— GOAL —
Each record that follows should be repeated exactly, minus any images.

— SUPPLIED DATA —

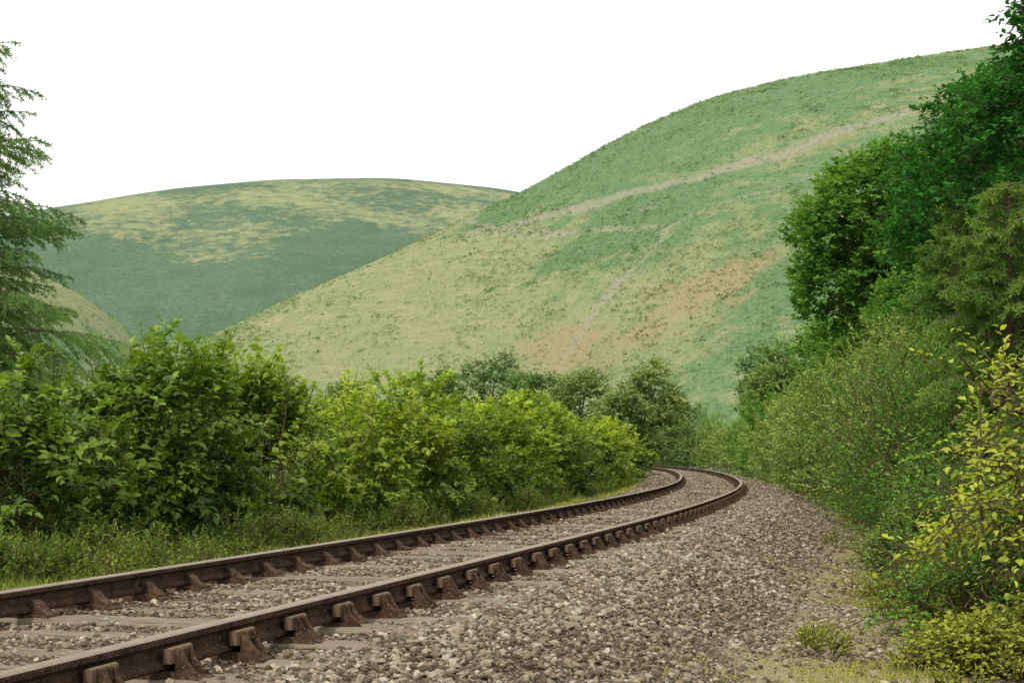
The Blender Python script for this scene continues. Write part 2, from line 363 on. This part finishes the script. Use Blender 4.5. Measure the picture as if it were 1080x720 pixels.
m = NT('weathered_sleeper'); at = m.attr('gr').outputs['Vector']
g1 = m.noise(m.scalevec(at, (1.3, 38, 1)), 1.5, 6, .65); g2 = m.noise(m.scalevec(at, (1, 2, 1)), 1.2, 4)
c = m.mix(g1, (.075, .06, .045), (.37, .31, .24)); c = m.mix(m.ss(g2, .3, .7), c, m.mix(.5, c, (.45, .38, .31), 'MULTIPLY'))
c = m.mix(m.ss(g1, .34, .44), (.03, .024, .018), c)
dn = m.noise(m.pos(), 11, 5, .7); c = m.mix(m.math('MULTIPLY', m.ss(dn, .48, .66), .7), c, (.21, .17, .125))
m.bsdf(c, .9, m.bump(g1, .9, .012), spec=.15)
build('sleepers', np.concatenate(VV), np.concatenate(FF), m.m, attrs=dict(gr=np.concatenate(UV)), parent=track)
def extr(poly, w0, w1):
    n = len(poly); a = np.array(poly)
    v = np.concatenate([np.c_[a[:, 0], np.full(n, w0), a[:, 1]], np.c_[a[:, 0], np.full(n, w1), a[:, 1]]])
    f = []
    for i in range(n):
        j = (i+1) % n; f += [[i, j, j+n], [i, j+n, i+n]]
    for i in range(1, n-1): f += [[0, i+1, i], [n, n+i, n+i+1]]
    return v, np.array(f)
pieces = []
pieces.append((*extr([(-.16, -.190), (.16, -.190), (.16, -.176), (.14, -.166), (.05, -.146), (-.05, -.146), (-.14, -.166), (-.16, -.176)], -.06, .06), 0))
for w in (-.044, .022):
    pieces.append((*extr([(.070, -.15), (.138, -.166), (.130, -.146), (.094, -.092), (.082, -.054), (.070, -.052)], w, w+.022), 0))
pieces.append((*extr([(.062, -.15), (.078, -.15), (.082, -.054), (.075, -.048), (.064, -.050)], -.046, .046), 0))
pieces.append((*extr([(.034, -.112), (.063, -.112), (.063, -.052), (.050, -.045), (.034, -.052)], -.075, .085), 1))
pieces.append((*extr([(-.034, -.15), (-.128, -.162), (-.122, -.149), (-.078, -.118), (-.052, -.082), (-.030, -.068), (-.012, -.068), (-.012, -.098), (-.034, -.112)], -.036, .036), 0))
for bd in (-.138, .146):
    for wy_ in (-.040, .040):
        n = 6; an = np.arange(n)*math.pi/3; r = .012
        v = np.concatenate([np.c_[bd*.93+r*np.cos(an), wy_+r*np.sin(an), np.full(n, z)] for z in (-.175, -.147)])
        f = []
        for i in range(n):
            j = (i+1) % n; f += [[i, j, j+n], [i, j+n, i+n]]
        for i in range(1, n-1): f += [[n, n+i, n+i+1]]
        pieces.append((v, np.array(f), 0))
pv = np.concatenate([p[0] for p in pieces]); pv[:, 2] *= KZ; pf = []; pm = []; o = 0
for v, f, mi in pieces: pf.append(f+o); pm += [mi]*len(f); o += len(v)
pf = np.concatenate(pf); pm = np.array(pm)
VV = []; FF = []; MM = []; o = 0
for k in ksl:
    for sg in (1, -1):
        VV.append(trk(k*SP+pv[:, 1]*(1 if rng.random() < .7 else -1)+rng.normal()*.012, sg*(.7525+pv[:, 0]), pv[:, 2]))
        FF.append((pf if sg > 0 else pf[:, ::-1])+o); MM.append(pm); o += len(pv)
build('rail_chairs', np.concatenate(VV), np.concatenate(FF), [M_ch, M_key], midx=np.concatenate(MM), parent=track)

# ------------------------------------------------------------------ foliage engine
def leaves(P, Dv, Nv, L, W, hi):
    n = len(P); Dv = unit(Dv); S = unit(np.cross(Dv, Nv)); N = np.cross(S, Dv)
    L = L[:, None]; W = W[:, None]
    if hi:
        M = [P, P+Dv*L*.33, P+Dv*L*.68-N*L*.07, P+Dv*L-N*L*.22]
        up = N*W*.16
        R1 = M[1]+S*W*.5+up; R2 = M[2]+S*W*.36+up; L1 = M[1]-S*W*.5+up; L2 = M[2]-S*W*.36+up
        V = np.stack(M+[R1, R2, L1, L2], 1)
        f = np.array([[0, 4, 1], [1, 4, 5], [1, 5, 2], [2, 5, 3], [0, 1, 6], [1, 7, 6], [1, 2, 7], [2, 3, 7]])
        k = 8
    else:
        mid = P+Dv*L*.45
        V = np.stack([P, mid+S*W*.5+N*W*.12, P+Dv*L-N*L*.12, mid-S*W*.5+N*W*.12], 1)
        f = np.array([[0, 1, 2], [0, 2, 3]]); k = 4
    F = (f[None]+k*np.arange(n)[:, None, None]).reshape(-1, 3)
    return V.reshape(-1, 3), F, k
def tubes(A, B, ra, rb, sides=4):
    n = len(A); ax_ = unit(B-A); ref = np.where(np.abs(ax_[:, 2:3]) > .9, np.array([[1., 0, 0]]), np.array([[0, 0, 1.]]))
    u = unit(np.cross(ax_, ref)); v = np.cross(ax_, u); an = np.arange(sides)*2*math.pi/sides
    ring = u[:, None]*np.cos(an)[None, :, None]+v[:, None]*np.sin(an)[None, :, None]
    ra = np.broadcast_to(ra, n)[:, None, None]; rb = np.broadcast_to(rb, n)[:, None, None]
    V = np.concatenate([A[:, None]+ring*ra, B[:, None]+ring*rb], 1)
    f = []
    for i in range(sides):
        j = (i+1) % sides; f += [[i, j, j+sides], [i, j+sides, i+sides]]
    F = (np.array(f)[None]+2*sides*np.arange(n)[:, None, None]).reshape(-1, 3)
    return V.reshape(-1, 3), F
def polytube(pts, radii, sides=6):
    pts = np.array(pts, float); return tubes(pts[:-1], pts[1:], np.array(radii[:-1]), np.array(radii[1:]), sides)
class Plant:
    def __init__(s): s.V = []; s.F = []; s.M = []; s.R = []; s.o = 0
    def add(s, V, F, mi, R):
        s.V.append(V); s.F.append(F+s.o); s.M.append(np.full(len(F), mi)); s.R.append(np.broadcast_to(R, len(V)) if np.ndim(R) == 0 else R); s.o += len(V)
    def make(s, name, leafm, woodm=None):
        return build(name, np.concatenate(s.V), np.concatenate(s.F), [leafm, woodm or M_bark], midx=np.concatenate(s.M), attrs=dict(rnd=np.concatenate(s.R)))
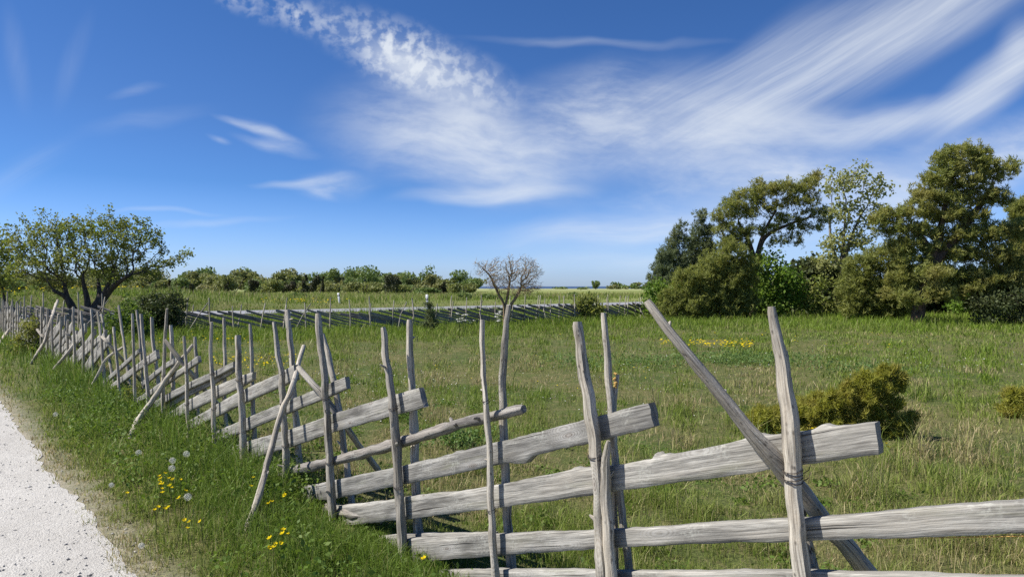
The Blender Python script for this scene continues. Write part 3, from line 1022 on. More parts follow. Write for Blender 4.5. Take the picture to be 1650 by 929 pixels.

— THE RESPONSE —
The Blender Python script for this scene continues. Write part 2, from line 363 on. This part finishes the script. Use Blender 4.5. Measure the picture as if it were 1080x720 pixels.
m = NT('weathered_sleeper'); at = m.attr('gr').outputs['Vector']
g1 = m.noise(m.scalevec(at, (1.3, 38, 1)), 1.5, 6, .65); g2 = m.noise(m.scalevec(at, (1, 2, 1)), 1.2, 4)
c = m.mix(g1, (.075, .06, .045), (.37, .31, .24)); c = m.mix(m.ss(g2, .3, .7), c, m.mix(.5, c, (.45, .38, .31), 'MULTIPLY'))
c = m.mix(m.ss(g1, .34, .44), (.03, .024, .018), c)
dn = m.noise(m.pos(), 11, 5, .7); c = m.mix(m.math('MULTIPLY', m.ss(dn, .48, .66), .7), c, (.21, .17, .125))
m.bsdf(c, .9, m.bump(g1, .9, .012), spec=.15)
build('sleepers', np.concatenate(VV), np.concatenate(FF), m.m, attrs=dict(gr=np.concatenate(UV)), parent=track)
def extr(poly, w0, w1):
    n = len(poly); a = np.array(poly)
    v = np.concatenate([np.c_[a[:, 0], np.full(n, w0), a[:, 1]], np.c_[a[:, 0], np.full(n, w1), a[:, 1]]])
    f = []
    for i in range(n):
        j = (i+1) % n; f += [[i, j, j+n], [i, j+n, i+n]]
    for i in range(1, n-1): f += [[0, i+1, i], [n, n+i, n+i+1]]
    return v, np.array(f)
pieces = []
pieces.append((*extr([(-.16, -.190), (.16, -.190), (.16, -.176), (.14, -.166), (.05, -.146), (-.05, -.146), (-.14, -.166), (-.16, -.176)], -.06, .06), 0))
for w in (-.044, .022):
    pieces.append((*extr([(.070, -.15), (.138, -.166), (.130, -.146), (.094, -.092), (.082, -.054), (.070, -.052)], w, w+.022), 0))
pieces.append((*extr([(.062, -.15), (.078, -.15), (.082, -.054), (.075, -.048), (.064, -.050)], -.046, .046), 0))
pieces.append((*extr([(.034, -.112), (.063, -.112), (.063, -.052), (.050, -.045), (.034, -.052)], -.075, .085), 1))
pieces.append((*extr([(-.034, -.15), (-.128, -.162), (-.122, -.149), (-.078, -.118), (-.052, -.082), (-.030, -.068), (-.012, -.068), (-.012, -.098), (-.034, -.112)], -.036, .036), 0))
for bd in (-.138, .146):
    for wy_ in (-.040, .040):
        n = 6; an = np.arange(n)*math.pi/3; r = .012
        v = np.concatenate([np.c_[bd*.93+r*np.cos(an), wy_+r*np.sin(an), np.full(n, z)] for z in (-.175, -.147)])
        f = []
        for i in range(n):
            j = (i+1) % n; f += [[i, j, j+n], [i, j+n, i+n]]
        for i in range(1, n-1): f += [[n, n+i, n+i+1]]
        pieces.append((v, np.array(f), 0))
pv = np.concatenate([p[0] for p in pieces]); pv[:, 2] *= KZ; pf = []; pm = []; o = 0
for v, f, mi in pieces: pf.append(f+o); pm += [mi]*len(f); o += len(v)
pf = np.concatenate(pf); pm = np.array(pm)
VV = []; FF = []; MM = []; o = 0
for k in ksl:
    for sg in (1, -1):
        VV.append(trk(k*SP+pv[:, 1]*(1 if rng.random() < .7 else -1)+rng.normal()*.012, sg*(.7525+pv[:, 0]), pv[:, 2]))
        FF.append((pf if sg > 0 else pf[:, ::-1])+o); MM.append(pm); o += len(pv)
build('rail_chairs', np.concatenate(VV), np.concatenate(FF), [M_ch, M_key], midx=np.concatenate(MM), parent=track)

# ------------------------------------------------------------------ foliage engine
def leaves(P, Dv, Nv, L, W, hi):
    n = len(P); Dv = unit(Dv); S = unit(np.cross(Dv, Nv)); N = np.cross(S, Dv)
    L = L[:, None]; W = W[:, None]
    if hi:
        M = [P, P+Dv*L*.33, P+Dv*L*.68-N*L*.07, P+Dv*L-N*L*.22]
        up = N*W*.16
        R1 = M[1]+S*W*.5+up; R2 = M[2]+S*W*.36+up; L1 = M[1]-S*W*.5+up; L2 = M[2]-S*W*.36+up
        V = np.stack(M+[R1, R2, L1, L2], 1)
        f = np.array([[0, 4, 1], [1, 4, 5], [1, 5, 2], [2, 5, 3], [0, 1, 6], [1, 7, 6], [1, 2, 7], [2, 3, 7]])
        k = 8
    else:
        mid = P+Dv*L*.45
        V = np.stack([P, mid+S*W*.5+N*W*.12, P+Dv*L-N*L*.12, mid-S*W*.5+N*W*.12], 1)
        f = np.array([[0, 1, 2], [0, 2, 3]]); k = 4
    F = (f[None]+k*np.arange(n)[:, None, None]).reshape(-1, 3)
    return V.reshape(-1, 3), F, k
def tubes(A, B, ra, rb, sides=4):
    n = len(A); ax_ = unit(B-A); ref = np.where(np.abs(ax_[:, 2:3]) > .9, np.array([[1., 0, 0]]), np.array([[0, 0, 1.]]))
    u = unit(np.cross(ax_, ref)); v = np.cross(ax_, u); an = np.arange(sides)*2*math.pi/sides
    ring = u[:, None]*np.cos(an)[None, :, None]+v[:, None]*np.sin(an)[None, :, None]
    ra = np.broadcast_to(ra, n)[:, None, None]; rb = np.broadcast_to(rb, n)[:, None, None]
    V = np.concatenate([A[:, None]+ring*ra, B[:, None]+ring*rb], 1)
    f = []
    for i in range(sides):
        j = (i+1) % sides; f += [[i, j, j+sides], [i, j+sides, i+sides]]
    F = (np.array(f)[None]+2*sides*np.arange(n)[:, None, None]).reshape(-1, 3)
    return V.reshape(-1, 3), F
def polytube(pts, radii, sides=6):
    pts = np.array(pts, float); return tubes(pts[:-1], pts[1:], np.array(radii[:-1]), np.array(radii[1:]), sides)
class Plant:
    def __init__(s): s.V = []; s.F = []; s.M = []; s.R = []; s.o = 0
    def add(s, V, F, mi, R):
        s.V.append(V); s.F.append(F+s.o); s.M.append(np.full(len(F), mi)); s.R.append(np.broadcast_to(R, len(V)) if np.ndim(R) == 0 else R); s.o += len(V)
    def make(s, name, leafm, woodm=None):
        return build(name, np.concatenate(s.V), np.concatenate(s.F), [leafm, woodm or M_bark], midx=np.concatenate(s.M), attrs=dict(rnd=np.concatenate(s.R)))
The Blender Python script for this scene continues. Write part 3, from line 1022 on. More parts follow. Write for Blender 4.5. Take the picture to be 1650 by 929 pixels.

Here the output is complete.